-- BEGIN STORED RECORDS --
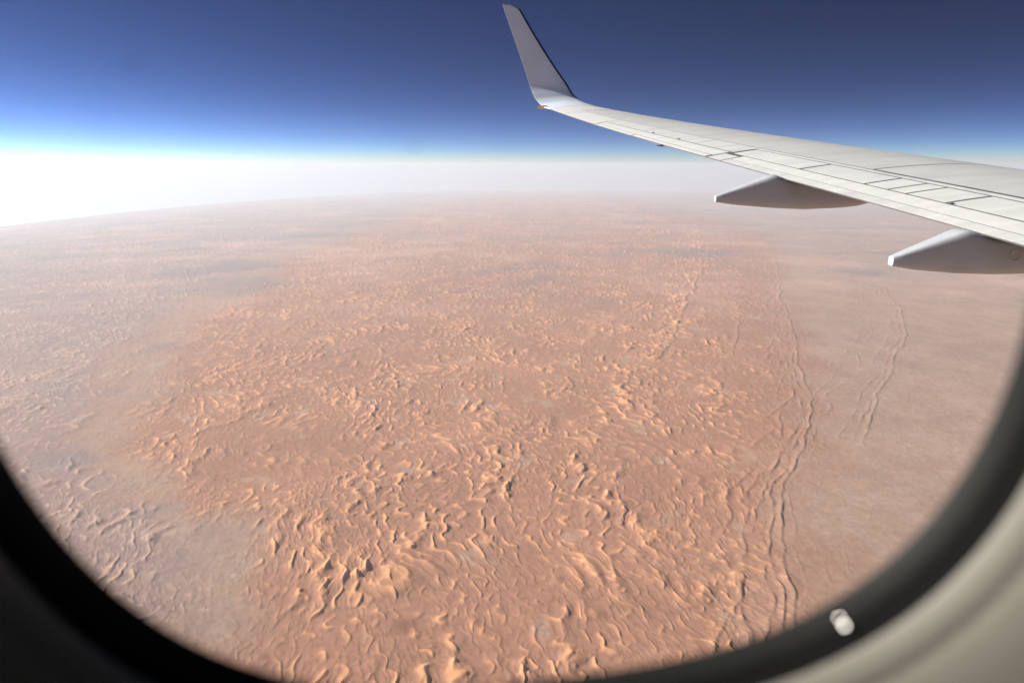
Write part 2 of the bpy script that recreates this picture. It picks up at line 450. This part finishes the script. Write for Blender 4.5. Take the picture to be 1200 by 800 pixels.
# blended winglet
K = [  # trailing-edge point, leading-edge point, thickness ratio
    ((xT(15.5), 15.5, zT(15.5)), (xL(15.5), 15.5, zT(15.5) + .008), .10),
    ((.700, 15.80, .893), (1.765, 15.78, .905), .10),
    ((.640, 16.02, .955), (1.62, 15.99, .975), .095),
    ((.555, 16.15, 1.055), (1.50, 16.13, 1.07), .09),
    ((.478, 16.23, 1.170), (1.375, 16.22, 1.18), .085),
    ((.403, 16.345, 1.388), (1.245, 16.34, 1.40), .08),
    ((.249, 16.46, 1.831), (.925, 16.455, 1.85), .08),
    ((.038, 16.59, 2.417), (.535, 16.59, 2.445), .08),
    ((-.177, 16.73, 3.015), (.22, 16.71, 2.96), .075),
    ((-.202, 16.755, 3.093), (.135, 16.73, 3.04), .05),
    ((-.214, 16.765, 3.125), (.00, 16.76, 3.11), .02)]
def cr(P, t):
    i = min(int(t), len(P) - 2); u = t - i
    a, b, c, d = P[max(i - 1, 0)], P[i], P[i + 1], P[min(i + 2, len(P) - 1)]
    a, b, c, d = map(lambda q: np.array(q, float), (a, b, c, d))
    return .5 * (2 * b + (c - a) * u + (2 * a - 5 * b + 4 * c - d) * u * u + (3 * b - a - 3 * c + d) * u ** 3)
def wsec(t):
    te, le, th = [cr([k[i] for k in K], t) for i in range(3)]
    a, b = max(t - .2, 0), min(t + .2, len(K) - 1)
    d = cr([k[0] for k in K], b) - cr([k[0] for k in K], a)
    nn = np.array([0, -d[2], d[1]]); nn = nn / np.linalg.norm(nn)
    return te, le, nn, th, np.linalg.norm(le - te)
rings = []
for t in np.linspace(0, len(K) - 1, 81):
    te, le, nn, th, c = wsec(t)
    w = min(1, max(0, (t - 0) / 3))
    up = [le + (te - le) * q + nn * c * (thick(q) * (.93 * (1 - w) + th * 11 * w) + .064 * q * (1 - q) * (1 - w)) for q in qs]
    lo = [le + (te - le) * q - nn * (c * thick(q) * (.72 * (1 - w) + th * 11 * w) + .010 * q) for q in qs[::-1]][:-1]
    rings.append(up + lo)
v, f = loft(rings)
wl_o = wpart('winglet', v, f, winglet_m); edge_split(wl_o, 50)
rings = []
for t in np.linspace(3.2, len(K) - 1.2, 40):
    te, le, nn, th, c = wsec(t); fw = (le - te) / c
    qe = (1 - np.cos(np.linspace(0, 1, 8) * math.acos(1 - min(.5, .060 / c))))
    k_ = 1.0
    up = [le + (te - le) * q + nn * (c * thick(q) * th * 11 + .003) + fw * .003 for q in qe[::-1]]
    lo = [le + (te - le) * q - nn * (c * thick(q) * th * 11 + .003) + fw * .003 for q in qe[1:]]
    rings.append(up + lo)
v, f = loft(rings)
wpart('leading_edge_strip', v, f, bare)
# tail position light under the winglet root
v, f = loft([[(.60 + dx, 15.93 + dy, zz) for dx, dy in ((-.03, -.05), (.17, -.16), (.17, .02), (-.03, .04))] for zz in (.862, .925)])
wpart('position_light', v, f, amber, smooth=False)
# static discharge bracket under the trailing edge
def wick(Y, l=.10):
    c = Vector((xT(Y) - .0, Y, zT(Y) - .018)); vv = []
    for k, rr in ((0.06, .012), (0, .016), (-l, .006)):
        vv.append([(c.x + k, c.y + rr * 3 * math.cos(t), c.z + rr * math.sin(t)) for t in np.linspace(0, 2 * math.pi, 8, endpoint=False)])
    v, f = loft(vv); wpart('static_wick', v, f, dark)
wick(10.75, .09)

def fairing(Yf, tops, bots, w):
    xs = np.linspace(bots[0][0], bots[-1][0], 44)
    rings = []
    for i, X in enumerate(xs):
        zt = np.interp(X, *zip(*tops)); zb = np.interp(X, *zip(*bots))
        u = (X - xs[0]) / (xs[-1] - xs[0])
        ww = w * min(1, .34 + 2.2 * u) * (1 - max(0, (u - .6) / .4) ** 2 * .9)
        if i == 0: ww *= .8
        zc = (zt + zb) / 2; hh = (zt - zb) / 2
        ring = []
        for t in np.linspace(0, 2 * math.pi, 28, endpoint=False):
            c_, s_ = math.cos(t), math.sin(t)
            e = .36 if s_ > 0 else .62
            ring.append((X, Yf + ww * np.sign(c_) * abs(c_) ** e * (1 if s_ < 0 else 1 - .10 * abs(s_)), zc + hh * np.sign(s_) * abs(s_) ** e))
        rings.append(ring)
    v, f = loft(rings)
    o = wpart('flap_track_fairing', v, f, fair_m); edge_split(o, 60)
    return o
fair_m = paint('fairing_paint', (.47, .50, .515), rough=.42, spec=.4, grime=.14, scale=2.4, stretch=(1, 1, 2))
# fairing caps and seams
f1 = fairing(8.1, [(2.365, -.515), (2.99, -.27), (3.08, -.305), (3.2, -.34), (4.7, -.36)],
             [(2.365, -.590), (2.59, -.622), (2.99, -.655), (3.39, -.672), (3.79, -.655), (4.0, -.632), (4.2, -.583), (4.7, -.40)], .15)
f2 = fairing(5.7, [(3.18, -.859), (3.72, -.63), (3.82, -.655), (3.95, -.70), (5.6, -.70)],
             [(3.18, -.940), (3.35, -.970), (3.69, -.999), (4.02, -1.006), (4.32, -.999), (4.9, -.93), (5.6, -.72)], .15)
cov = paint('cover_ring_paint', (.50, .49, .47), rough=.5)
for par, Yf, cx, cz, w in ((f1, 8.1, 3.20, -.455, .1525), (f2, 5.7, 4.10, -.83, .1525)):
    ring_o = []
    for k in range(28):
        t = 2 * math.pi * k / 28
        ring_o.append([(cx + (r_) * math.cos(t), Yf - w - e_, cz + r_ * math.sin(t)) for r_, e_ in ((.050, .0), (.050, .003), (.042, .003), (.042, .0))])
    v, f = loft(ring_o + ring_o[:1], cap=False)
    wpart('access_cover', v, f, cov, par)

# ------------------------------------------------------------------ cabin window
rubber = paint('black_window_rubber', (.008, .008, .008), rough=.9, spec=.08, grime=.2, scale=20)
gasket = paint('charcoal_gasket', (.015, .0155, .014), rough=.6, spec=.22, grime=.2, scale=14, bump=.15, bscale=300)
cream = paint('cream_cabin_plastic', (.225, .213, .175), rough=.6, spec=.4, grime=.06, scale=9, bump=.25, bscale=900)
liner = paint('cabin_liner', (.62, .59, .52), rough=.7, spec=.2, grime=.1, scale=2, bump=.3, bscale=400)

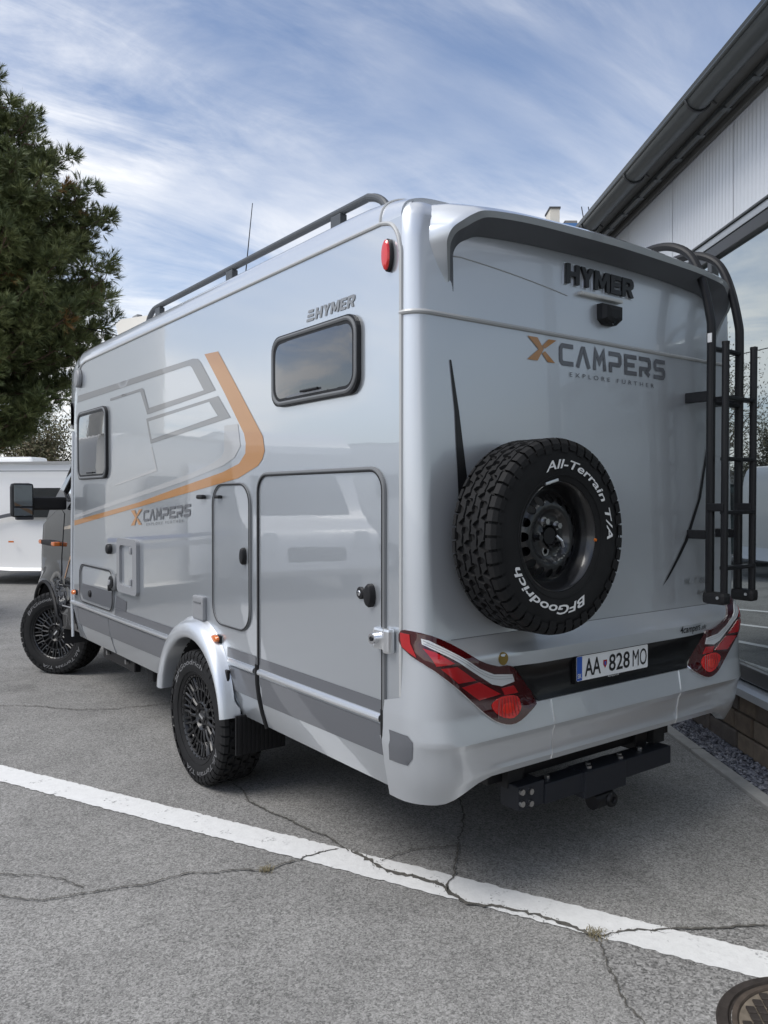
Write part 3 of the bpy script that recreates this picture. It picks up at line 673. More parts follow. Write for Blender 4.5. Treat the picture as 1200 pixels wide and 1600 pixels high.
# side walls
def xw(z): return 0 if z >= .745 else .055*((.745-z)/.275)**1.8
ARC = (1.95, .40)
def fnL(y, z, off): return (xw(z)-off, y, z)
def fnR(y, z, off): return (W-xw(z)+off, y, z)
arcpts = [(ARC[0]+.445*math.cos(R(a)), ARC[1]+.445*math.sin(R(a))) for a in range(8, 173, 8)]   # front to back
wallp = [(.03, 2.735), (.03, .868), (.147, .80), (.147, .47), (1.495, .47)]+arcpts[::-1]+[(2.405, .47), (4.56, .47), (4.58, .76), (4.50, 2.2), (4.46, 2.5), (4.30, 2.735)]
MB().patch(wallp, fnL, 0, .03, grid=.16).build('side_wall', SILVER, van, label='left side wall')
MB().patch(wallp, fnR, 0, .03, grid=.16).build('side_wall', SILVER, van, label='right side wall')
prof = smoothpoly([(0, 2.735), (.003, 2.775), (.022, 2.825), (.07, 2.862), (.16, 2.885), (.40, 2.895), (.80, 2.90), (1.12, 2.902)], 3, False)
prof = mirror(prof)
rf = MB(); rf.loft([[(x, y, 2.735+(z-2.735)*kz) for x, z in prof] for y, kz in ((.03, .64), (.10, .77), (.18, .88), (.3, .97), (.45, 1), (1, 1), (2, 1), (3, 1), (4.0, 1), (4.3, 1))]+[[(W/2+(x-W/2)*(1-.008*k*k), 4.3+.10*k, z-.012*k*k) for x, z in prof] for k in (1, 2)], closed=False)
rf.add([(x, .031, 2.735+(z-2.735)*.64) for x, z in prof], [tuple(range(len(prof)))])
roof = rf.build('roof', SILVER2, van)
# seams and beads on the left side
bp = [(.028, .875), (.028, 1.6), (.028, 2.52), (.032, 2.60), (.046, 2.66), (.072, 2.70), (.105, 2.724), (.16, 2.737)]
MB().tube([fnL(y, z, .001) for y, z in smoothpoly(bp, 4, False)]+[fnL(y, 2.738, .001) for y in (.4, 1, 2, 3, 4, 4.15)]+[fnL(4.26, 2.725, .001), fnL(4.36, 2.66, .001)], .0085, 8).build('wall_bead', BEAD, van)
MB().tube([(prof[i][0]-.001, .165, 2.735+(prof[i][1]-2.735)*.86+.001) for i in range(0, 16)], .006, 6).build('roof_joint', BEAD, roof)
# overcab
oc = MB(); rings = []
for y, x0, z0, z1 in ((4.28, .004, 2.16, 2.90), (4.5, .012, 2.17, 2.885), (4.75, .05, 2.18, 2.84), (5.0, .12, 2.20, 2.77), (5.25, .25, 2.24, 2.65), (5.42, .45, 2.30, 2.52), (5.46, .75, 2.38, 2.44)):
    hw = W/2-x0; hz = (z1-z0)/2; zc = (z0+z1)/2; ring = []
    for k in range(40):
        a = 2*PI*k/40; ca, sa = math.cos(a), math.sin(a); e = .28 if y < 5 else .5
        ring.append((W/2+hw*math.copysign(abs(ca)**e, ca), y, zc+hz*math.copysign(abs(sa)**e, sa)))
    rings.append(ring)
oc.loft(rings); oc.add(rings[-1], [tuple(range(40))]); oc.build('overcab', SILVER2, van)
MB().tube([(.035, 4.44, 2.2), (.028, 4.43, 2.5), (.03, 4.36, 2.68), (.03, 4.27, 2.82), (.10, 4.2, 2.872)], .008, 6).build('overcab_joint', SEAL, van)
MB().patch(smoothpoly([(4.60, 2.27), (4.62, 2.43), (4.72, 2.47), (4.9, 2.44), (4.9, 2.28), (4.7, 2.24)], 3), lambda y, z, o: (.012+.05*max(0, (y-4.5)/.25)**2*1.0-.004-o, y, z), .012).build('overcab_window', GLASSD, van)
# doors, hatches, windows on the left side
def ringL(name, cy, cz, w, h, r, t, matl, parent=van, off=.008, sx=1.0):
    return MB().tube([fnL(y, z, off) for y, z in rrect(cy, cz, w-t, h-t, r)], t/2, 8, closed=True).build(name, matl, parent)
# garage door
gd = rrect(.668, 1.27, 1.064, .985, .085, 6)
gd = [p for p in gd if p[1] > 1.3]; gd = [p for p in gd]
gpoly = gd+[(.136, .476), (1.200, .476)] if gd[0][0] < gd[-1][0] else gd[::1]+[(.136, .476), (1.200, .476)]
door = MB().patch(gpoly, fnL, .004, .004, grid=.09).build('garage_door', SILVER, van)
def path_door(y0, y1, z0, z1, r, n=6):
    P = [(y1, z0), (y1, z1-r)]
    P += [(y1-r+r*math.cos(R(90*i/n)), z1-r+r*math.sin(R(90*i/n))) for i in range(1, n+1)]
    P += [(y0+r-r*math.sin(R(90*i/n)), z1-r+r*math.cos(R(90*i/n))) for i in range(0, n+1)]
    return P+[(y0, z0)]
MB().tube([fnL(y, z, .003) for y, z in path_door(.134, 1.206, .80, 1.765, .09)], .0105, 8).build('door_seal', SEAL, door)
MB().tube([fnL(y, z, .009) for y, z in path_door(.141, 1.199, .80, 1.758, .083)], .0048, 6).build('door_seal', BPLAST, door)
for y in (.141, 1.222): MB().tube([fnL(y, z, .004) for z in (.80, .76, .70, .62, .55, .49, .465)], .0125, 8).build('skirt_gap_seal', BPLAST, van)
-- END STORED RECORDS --
→ AIM OF THE TASK
Keep only the lines that hold the string "pixels", and copy them out.

→ COMPLETED EXERCISE
Write part 2 of the bpy script that recreates this picture. It picks up at line 450. This part finishes the script. Write for Blender 4.5. Take the picture to be 1200 by 800 pixels.
Write part 3 of the bpy script that recreates this picture. It picks up at line 673. More parts follow. Write for Blender 4.5. Treat the picture as 1200 pixels wide and 1600 pixels high.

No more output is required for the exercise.